Des femmes, on n'en parle point. Celles-ci sont en bas de la place Crète, et la Sèvre asséchée les sépare de leurs époux. La Vendéenne ne va jamais au café.
Franchissons le Pont-Neuf. Des Fontenaisiens regardent couler une eau vaseuse qui filtre à travers les pierres, et mélancoliquement contemplent le vieux pont des Sardines, bâti en 1666. Le Pont-Neuf a détrôné celui où jadis les marchandes de poisson avaient installé leur encan. Jamais l'habitant de la campagne ne s'arrêtera seul sur le Pont-Neuf. Rien ne l'étonne, rien ne l'intéresse que sa terre et ses troupeaux. Il est resté l'homme du moyen âge, la politique seule secoue sa torpeur.

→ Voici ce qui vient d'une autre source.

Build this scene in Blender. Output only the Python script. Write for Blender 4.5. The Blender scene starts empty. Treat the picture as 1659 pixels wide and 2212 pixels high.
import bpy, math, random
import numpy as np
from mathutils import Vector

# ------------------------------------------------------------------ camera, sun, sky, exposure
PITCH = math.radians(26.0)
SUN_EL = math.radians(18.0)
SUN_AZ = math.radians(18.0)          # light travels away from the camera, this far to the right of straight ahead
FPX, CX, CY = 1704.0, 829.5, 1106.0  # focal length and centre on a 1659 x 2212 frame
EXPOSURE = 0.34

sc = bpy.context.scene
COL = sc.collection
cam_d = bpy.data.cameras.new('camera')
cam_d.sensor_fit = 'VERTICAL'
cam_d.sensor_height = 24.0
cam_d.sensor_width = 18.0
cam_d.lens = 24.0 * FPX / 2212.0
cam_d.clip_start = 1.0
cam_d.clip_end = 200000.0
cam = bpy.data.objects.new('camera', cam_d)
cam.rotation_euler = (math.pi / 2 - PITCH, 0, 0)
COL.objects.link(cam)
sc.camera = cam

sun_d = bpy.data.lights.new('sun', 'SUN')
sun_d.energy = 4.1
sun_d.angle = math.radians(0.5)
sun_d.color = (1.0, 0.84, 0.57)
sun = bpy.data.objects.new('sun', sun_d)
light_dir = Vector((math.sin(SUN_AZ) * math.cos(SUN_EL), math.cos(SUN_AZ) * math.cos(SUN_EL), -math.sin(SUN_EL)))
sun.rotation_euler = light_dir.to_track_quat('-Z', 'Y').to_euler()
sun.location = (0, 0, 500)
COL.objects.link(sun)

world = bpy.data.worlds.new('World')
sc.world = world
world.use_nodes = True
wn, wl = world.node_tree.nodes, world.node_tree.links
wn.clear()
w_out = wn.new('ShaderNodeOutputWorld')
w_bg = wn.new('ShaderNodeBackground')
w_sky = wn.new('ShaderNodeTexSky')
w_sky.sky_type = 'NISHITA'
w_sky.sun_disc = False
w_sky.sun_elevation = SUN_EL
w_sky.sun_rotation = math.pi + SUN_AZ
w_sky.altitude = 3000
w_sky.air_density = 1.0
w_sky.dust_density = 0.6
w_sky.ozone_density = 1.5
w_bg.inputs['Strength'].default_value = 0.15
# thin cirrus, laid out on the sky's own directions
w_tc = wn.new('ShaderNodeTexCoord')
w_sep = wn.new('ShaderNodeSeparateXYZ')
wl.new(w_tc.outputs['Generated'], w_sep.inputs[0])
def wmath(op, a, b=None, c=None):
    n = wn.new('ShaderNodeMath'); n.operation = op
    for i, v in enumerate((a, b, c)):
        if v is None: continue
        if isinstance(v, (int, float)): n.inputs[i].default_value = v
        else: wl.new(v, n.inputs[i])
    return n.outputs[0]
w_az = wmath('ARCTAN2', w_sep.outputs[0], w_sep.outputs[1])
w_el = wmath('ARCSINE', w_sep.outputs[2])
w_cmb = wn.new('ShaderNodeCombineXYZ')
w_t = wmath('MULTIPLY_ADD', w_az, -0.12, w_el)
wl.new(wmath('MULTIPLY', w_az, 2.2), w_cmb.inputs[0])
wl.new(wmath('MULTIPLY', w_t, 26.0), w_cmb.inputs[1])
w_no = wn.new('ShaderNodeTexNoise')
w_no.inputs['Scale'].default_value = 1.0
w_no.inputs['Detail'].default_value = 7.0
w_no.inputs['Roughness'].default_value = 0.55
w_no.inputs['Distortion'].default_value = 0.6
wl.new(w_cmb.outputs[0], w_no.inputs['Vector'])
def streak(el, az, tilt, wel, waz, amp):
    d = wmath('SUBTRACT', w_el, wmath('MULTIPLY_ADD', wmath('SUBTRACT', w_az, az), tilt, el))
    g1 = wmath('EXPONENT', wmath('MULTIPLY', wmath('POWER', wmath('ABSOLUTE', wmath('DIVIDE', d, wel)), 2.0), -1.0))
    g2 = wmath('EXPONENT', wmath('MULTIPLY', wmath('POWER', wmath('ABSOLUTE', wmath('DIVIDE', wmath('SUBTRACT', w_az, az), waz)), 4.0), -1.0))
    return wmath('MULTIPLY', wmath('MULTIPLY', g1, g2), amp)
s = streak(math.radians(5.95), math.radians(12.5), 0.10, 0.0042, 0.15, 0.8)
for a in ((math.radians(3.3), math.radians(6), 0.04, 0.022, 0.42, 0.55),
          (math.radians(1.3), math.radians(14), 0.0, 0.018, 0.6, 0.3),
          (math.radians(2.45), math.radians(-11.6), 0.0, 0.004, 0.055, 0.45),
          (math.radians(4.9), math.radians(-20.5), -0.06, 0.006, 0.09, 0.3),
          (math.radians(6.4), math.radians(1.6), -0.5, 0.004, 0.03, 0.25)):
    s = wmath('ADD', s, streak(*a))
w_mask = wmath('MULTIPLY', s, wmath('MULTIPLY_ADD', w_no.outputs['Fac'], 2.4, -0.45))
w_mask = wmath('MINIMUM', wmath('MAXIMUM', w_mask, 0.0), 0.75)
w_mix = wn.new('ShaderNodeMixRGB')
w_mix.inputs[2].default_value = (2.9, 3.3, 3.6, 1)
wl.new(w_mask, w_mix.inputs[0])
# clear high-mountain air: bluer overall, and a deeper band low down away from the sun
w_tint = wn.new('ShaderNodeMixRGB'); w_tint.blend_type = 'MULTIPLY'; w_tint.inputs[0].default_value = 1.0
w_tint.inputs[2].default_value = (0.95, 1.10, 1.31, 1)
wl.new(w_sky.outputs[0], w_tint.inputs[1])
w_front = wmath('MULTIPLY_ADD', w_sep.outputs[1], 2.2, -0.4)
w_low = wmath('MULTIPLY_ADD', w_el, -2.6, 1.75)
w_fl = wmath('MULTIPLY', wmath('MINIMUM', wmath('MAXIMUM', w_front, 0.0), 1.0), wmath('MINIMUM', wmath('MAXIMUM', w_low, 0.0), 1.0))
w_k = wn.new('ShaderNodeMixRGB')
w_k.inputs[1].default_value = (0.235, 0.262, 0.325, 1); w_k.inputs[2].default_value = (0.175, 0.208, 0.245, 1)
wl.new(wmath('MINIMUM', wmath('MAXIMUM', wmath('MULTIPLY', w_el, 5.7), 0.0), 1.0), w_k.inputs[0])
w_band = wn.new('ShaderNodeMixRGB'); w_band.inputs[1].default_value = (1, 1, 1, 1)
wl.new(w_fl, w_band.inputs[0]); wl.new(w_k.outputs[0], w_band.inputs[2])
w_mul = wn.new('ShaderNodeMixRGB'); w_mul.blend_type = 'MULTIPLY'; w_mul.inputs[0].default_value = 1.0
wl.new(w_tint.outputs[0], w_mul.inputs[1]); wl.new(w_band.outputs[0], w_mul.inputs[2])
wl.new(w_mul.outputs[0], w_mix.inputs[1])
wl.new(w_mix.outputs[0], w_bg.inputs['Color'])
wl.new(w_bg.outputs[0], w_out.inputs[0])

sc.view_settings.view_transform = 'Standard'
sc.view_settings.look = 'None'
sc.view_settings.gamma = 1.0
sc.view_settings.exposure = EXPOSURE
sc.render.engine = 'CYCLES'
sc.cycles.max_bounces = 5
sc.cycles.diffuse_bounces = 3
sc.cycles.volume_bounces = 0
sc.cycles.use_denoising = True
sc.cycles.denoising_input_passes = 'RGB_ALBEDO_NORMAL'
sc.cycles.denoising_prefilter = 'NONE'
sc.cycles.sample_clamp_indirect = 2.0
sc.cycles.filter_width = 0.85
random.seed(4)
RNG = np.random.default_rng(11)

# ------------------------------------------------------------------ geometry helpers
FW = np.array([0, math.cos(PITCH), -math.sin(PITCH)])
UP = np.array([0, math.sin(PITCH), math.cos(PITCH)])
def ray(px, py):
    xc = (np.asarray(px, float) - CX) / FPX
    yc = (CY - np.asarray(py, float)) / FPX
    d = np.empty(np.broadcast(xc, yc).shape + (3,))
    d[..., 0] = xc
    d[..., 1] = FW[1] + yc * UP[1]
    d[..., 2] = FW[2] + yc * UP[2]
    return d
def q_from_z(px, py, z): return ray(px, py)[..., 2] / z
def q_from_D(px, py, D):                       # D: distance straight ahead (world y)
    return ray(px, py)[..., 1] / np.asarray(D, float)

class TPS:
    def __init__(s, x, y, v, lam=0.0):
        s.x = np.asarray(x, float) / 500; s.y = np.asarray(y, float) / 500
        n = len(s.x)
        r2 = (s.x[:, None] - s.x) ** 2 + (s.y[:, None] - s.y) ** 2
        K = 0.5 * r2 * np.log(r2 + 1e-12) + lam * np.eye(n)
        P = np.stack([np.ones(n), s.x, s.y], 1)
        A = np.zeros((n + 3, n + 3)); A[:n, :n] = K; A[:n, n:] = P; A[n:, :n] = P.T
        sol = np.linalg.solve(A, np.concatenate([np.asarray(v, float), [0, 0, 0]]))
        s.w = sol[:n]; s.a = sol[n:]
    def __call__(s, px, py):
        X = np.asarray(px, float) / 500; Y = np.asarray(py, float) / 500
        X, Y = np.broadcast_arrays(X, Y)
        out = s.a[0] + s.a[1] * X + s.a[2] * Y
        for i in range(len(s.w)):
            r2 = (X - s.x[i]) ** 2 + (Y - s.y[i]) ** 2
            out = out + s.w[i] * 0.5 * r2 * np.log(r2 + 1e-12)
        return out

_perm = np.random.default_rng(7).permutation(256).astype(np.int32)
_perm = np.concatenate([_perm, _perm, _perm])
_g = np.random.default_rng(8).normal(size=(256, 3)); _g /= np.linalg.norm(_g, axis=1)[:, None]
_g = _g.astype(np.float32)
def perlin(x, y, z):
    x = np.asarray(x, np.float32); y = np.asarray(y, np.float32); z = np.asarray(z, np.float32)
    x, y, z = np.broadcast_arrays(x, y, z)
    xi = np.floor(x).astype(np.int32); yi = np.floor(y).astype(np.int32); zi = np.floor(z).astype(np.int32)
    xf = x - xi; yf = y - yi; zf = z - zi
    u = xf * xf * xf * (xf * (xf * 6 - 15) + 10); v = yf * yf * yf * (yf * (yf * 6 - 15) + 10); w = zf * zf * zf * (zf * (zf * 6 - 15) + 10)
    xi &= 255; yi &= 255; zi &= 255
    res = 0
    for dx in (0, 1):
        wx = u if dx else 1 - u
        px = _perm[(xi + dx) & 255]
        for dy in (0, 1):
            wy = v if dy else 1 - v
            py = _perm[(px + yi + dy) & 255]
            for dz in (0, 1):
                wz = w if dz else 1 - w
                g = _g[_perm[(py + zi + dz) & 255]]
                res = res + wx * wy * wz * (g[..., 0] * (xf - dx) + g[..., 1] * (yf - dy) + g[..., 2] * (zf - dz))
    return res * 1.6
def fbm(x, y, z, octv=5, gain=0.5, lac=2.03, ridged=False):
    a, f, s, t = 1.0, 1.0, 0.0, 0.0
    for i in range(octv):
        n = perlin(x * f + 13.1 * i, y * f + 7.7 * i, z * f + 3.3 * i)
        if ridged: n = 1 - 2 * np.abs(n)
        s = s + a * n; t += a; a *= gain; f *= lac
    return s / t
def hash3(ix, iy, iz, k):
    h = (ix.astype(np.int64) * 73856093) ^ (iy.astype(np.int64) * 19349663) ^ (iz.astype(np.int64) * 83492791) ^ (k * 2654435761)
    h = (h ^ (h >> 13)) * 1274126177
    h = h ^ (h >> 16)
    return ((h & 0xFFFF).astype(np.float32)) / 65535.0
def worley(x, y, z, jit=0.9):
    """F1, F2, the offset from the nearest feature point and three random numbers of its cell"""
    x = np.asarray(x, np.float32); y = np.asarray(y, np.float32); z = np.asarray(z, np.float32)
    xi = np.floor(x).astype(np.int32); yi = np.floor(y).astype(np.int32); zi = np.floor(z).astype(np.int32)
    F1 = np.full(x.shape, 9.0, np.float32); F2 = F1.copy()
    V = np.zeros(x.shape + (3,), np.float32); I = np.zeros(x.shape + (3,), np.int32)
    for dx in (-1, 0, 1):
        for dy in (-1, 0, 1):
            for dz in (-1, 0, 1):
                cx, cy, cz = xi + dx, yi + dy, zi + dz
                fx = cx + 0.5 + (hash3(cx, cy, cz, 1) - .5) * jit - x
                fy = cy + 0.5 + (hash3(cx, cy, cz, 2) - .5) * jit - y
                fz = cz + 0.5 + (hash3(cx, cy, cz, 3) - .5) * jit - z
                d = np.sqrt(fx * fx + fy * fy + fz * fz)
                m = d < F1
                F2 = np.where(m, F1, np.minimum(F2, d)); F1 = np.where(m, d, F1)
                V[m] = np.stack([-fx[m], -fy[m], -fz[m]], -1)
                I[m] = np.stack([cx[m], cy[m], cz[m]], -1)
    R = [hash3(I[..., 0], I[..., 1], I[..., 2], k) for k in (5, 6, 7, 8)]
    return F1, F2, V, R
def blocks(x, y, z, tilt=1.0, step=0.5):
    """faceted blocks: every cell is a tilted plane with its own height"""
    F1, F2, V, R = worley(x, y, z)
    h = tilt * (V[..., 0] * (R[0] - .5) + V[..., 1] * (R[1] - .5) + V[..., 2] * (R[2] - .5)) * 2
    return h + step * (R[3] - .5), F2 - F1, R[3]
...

Au bas de la place Crète, la foire bat son plein, la foire aux bibelots. Tous les ambulants s'y sont donnés rendez-vous: bazars à deux sous et baraques aux attractions. C'est la fête de Neuilly, en petit. C'est aussi un musée vivant de nos vieux costumes de l'Ouest. D'abord voici la cabanière, la dame aux brevets, la huttière, à la physionomie bien pensive, qui vient des marais de la Sèvre. Sa coiffe, moins haute, est moins orgueilleuse, elle s'élargit en deux cornes. A son cou, elle a ajusté un collier. Sa robe finit en un corselet étroit et bigarré de perles. Un grand tablier complète sa silhouette. Elle est plus vive, comme la paysanne de la Plaine, ou la belle fille du Poitou, plus coquette, avec son joli fichu bordé de velours. Sa coiffe gatinelle qui se redresse en arrière et retombe en ailes légères, son corsage échancré laissent voir sa peau mate.

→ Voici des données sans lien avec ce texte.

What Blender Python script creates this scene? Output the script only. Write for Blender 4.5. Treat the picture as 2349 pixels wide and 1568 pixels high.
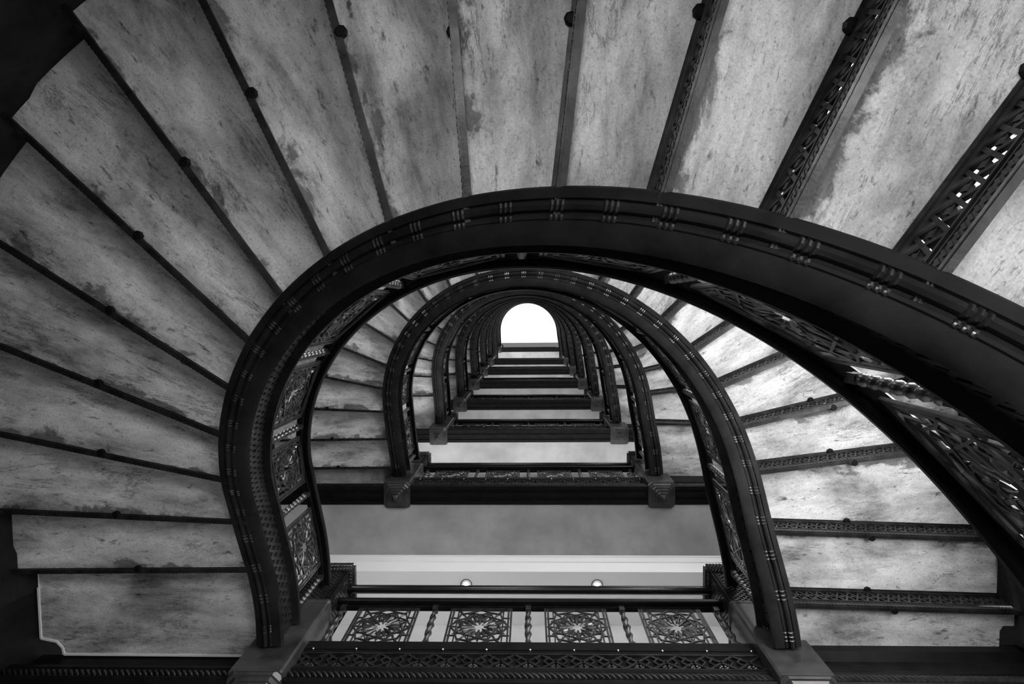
import bpy, bmesh, math, random
from mathutils import Vector, Matrix
random.seed(7)
for o in list(bpy.data.objects): bpy.data.objects.remove(o)
SC = bpy.context.scene; COL = SC.collection
PI = math.pi
# ------------------------------------------------------------------ camera (world: X right, Y towards the landing, Z up)
FPX, CX, CY = 1400.0, 1174.5, 784.0
ZEN = (1213.0, 703.0); ROLL = -0.009
zc = Vector((ZEN[0]-CX, ZEN[1]-CY, FPX)).normalized()
xc = Vector((math.cos(ROLL), math.sin(ROLL), 0)); xc = (xc - zc*xc.dot(zc)).normalized()
yc = zc.cross(xc)
RM = Matrix((xc, yc, zc))                       # world = RM @ (right, down, forward)
right = RM @ Vector((1,0,0)); up = -(RM @ Vector((0,1,0))); back = -(RM @ Vector((0,0,1)))
cam_d = bpy.data.cameras.new('camera'); cam = bpy.data.objects.new('camera', cam_d); COL.objects.link(cam)
M3 = Matrix((right, up, back)).transposed()
cam.matrix_world = Matrix.Translation((0,0,0)) @ M3.to_4x4()
cam_d.sensor_width = 36; cam_d.lens = 36*FPX/2349; cam_d.clip_start = 0.02; cam_d.clip_end = 200
SC.camera = cam
# ------------------------------------------------------------------ view, world, lights
SC.view_settings.view_transform = 'Standard'; SC.view_settings.look = 'None'
SC.view_settings.gamma = 1; SC.view_settings.exposure = 0.9; SC.view_settings.use_curve_mapping = False
W = bpy.data.worlds.new('world'); SC.world = W; W.use_nodes = True
W.node_tree.nodes['Background'].inputs[0].default_value = (0.9,0.9,0.9,1)
W.node_tree.nodes['Background'].inputs[1].default_value = 0.12
# levels: height of the marble underside of each landing
ZM = {0:0.26, 1:3.70, 2:7.48, 3:10.82, 4:14.15, 5:17.79, 6:21.32, 7:24.99, 8:28.65, 9:32.0}
WIN_E = {0:11.5, 1:10.0, 2:6.0, 3:4.5, 4:4.5, 5:4.5, 6:5, 7:6, 8:8}       # window brightness per storey
HALL_P = {0:0.5, 1:3, 2:66, 3:32, 4:34, 5:46, 6:55, 7:60, 8:75}     # added fill lamps hidden in the halls, watts
def area(name, loc, rot, sx, sy, p):
    d = bpy.data.lights.new(name, 'AREA'); d.shape = 'RECTANGLE'; d.size = sx; d.size_y = sy; d.energy = p
    o = bpy.data.objects.new(name, d); COL.objects.link(o); o.location = loc; o.rotation_euler = rot; return o
for n, p in HALL_P.items():
    area('hall_fill', (-0.1, 3.40, ZM[n]+1.3), (math.radians(-100), 0, 0), 4.5, 1.2, p)  # unseen fill panel aimed into the well, one per storey
# ------------------------------------------------------------------ materials
def newmat(name):
    m = bpy.data.materials.new(name); m.use_nodes = True
    nt = m.node_tree; return m, nt, nt.nodes, nt.links, nt.nodes['Principled BSDF']
def g(v): return (v, v, v, 1)
def ramp(N, pts):
    r = N.new('ShaderNodeValToRGB'); e = r.color_ramp.elements
    e[0].position, e[0].color = pts[0][0], g(pts[0][1]); e[1].position, e[1].color = pts[-1][0], g(pts[-1][1])
    for p, v in pts[1:-1]:
        x = e.new(p); x.color = g(v)
    return r
def noise(N, L, vec, scale, detail=6, rough=.6, dist=0):
    n = N.new('ShaderNodeTexNoise'); n.inputs['Scale'].default_value = scale; n.inputs['Detail'].default_value = detail
    n.inputs['Roughness'].default_value = rough; n.inputs['Distortion'].default_value = dist
    L.new(vec, n.inputs['Vector']); return n
def mult(N, L, a, b, fac=1.0):
    m = N.new('ShaderNodeMix'); m.data_type = 'RGBA'; m.blend_type = 'MULTIPLY'; m.inputs[0].default_value = fac
    L.new(a, m.inputs[6]); L.new(b, m.inputs[7]); return m.outputs[2]
def marble(name, lo, hi):
    m, nt, N, L, B = newmat(name)
    tc = N.new('ShaderNodeTexCoord'); oi = N.new('ShaderNodeObjectInfo')
    mp = N.new('ShaderNodeMapping'); L.new(tc.outputs['Object'], mp.inputs[0])
    cm = N.new('ShaderNodeCombineXYZ'); ml = N.new('ShaderNodeMath'); ml.operation = 'MULTIPLY'; ml.inputs[1].default_value = 37.0
    L.new(oi.outputs['Random'], ml.inputs[0])
    for q in range(3): L.new(ml.outputs[0], cm.inputs[q])
    L.new(cm.outputs[0], mp.inputs['Location']); v = mp.outputs[0]
    def stretched(k, rot=0):
        a = N.new('ShaderNodeMapping'); a.inputs['Scale'].default_value = (1.0, k, 1.0); a.inputs['Rotation'].default_value = (0,0,rot); L.new(v, a.inputs[0]); return a.outputs[0]
    s, s2 = stretched(3.0), stretched(4.5, .25)
    base = ramp(N, [(.32, lo), (.5, lo+(hi-lo)*.6), (.66, hi)]); L.new(noise(N, L, s, 1.9, 10, .68, .25).outputs[0], base.inputs[0])
    sp = ramp(N, [(.30, .10), (.35, .5), (.40, 1.0)]); L.new(noise(N, L, s, 9, 7, .68, .25).outputs[0], sp.inputs[0])
    sp2 = ramp(N, [(.30, .25), (.38, 1.0)]); L.new(noise(N, L, s2, 30, 5, .6, .3).outputs[0], sp2.inputs[0])
    sp3 = ramp(N, [(.33, .45), (.42, 1.0)]); L.new(noise(N, L, v, 75, 4, .6, .2).outputs[0], sp3.inputs[0])
    wv = ramp(N, [(.480, 1.0), (.498, .30), (.502, .30), (.52, 1.0)]); L.new(noise(N, L, s2, 1.2, 9, .74, .5).outputs[0], wv.inputs[0])
    big = ramp(N, [(.36, .42), (.50, 1.0)]); L.new(noise(N, L, v, 1.5, 6, .62, .4).outputs[0], big.inputs[0])
    fine = ramp(N, [(.25, .78), (.75, 1.16)]); L.new(noise(N, L, v, 160, 2, .7).outputs[0], fine.inputs[0])
    c = mult(N, L, base.outputs[0], sp.outputs[0], .9); c = mult(N, L, c, sp2.outputs[0], .75); c = mult(N, L, c, sp3.outputs[0], .6)
    wm = ramp(N, [(.50, 0.0), (.60, 1.0)]); L.new(noise(N, L, v, 2.7, 2, .5).outputs[0], wm.inputs[0])
    c2 = mult(N, L, c, wv.outputs[0], .8)
    mx = N.new('ShaderNodeMix'); mx.data_type = 'RGBA'; L.new(wm.outputs[0], mx.inputs[0]); L.new(c, mx.inputs[6]); L.new(c2, mx.inputs[7])
    c = mult(N, L, mx.outputs[2], big.outputs[0], .7); c = mult(N, L, c, fine.outputs[0], 1)
    # damp stains creeping in from the back edge of the slab
    sx = N.new('ShaderNodeSeparateXYZ'); L.new(tc.outputs['Object'], sx.inputs[0])
    ab = N.new('ShaderNodeMath'); ab.operation = 'ABSOLUTE'; L.new(sx.outputs['Y'], ab.inputs[0])
    ns = noise(N, L, stretched(1.4), 3.2, 8, .66, .4)
    mm = N.new('ShaderNodeMath'); mm.operation = 'MULTIPLY_ADD'; L.new(ns.outputs[0], mm.inputs[0]); mm.inputs[1].default_value = -.62; mm.inputs[2].default_value = .322
    ad = N.new('ShaderNodeMath'); ad.operation = 'ADD'; L.new(ab.outputs[0], ad.inputs[0]); L.new(mm.outputs[0], ad.inputs[1])
    sr = ramp(N, [(0.0, .34), (.008, .58), (.020, .8), (.034, 1.0)]); L.new(ad.outputs[0], sr.inputs[0])
    c = mult(N, L, c, sr.outputs[0], 1)
    L.new(c, B.inputs['Base Color']); B.inputs['Roughness'].default_value = .6
    B.inputs['Specular IOR Level'].default_value = .2
    return m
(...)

Et tous ces types si divers de bonnets qui passent: bonnet abondant, noué au cou, vrai capuchon de la vieille femme de la Plaine, au corsage lacé, et au parapluie de l'escouade, qui trotte malgré ses quatre-vingt ans, bonnet fripon et tout petit des servantes, bonnet à longues brides des fontenaisiennes, l'épopée des bonnets et des coiffes contrastent avec l'uniformité des feutres masculins.




Et tout ce monde, la femme est si bavarde, papotte et javotte, dévalisant les étalages, achetant boutons, lacets, fil, les mille choses du ménage, qu'on ne trouve pas, perdu dans la campagne. Aussi chacun a son panier. On va y joindre, avant de partir, des gâteaux de chez le pâtissier, des bonbons du confiseur. Et puis, sur le coup de trois ou quatre heures, toute cette foule, après un bécot aux fillettes qui sont au couvent, au fils qui paresse au collège, s'enfuie comme une volée de moineaux. Les hommes ont préparé l'attelage, break ou cabriolet, et, quand vient six heures, Fontenay est redevenue, elle, tout à l'heure grouillante et vivante, la monotone et calme petite ville d'un pays lointain.
Et voilà pour un mois, et les Fontenaisiens auront tout le temps de voir couler la Sèvre desséchée!

                                                                                                               A. P. de Lannoy.

Le Globe-Trotter, jeudi 6 novembre 1902.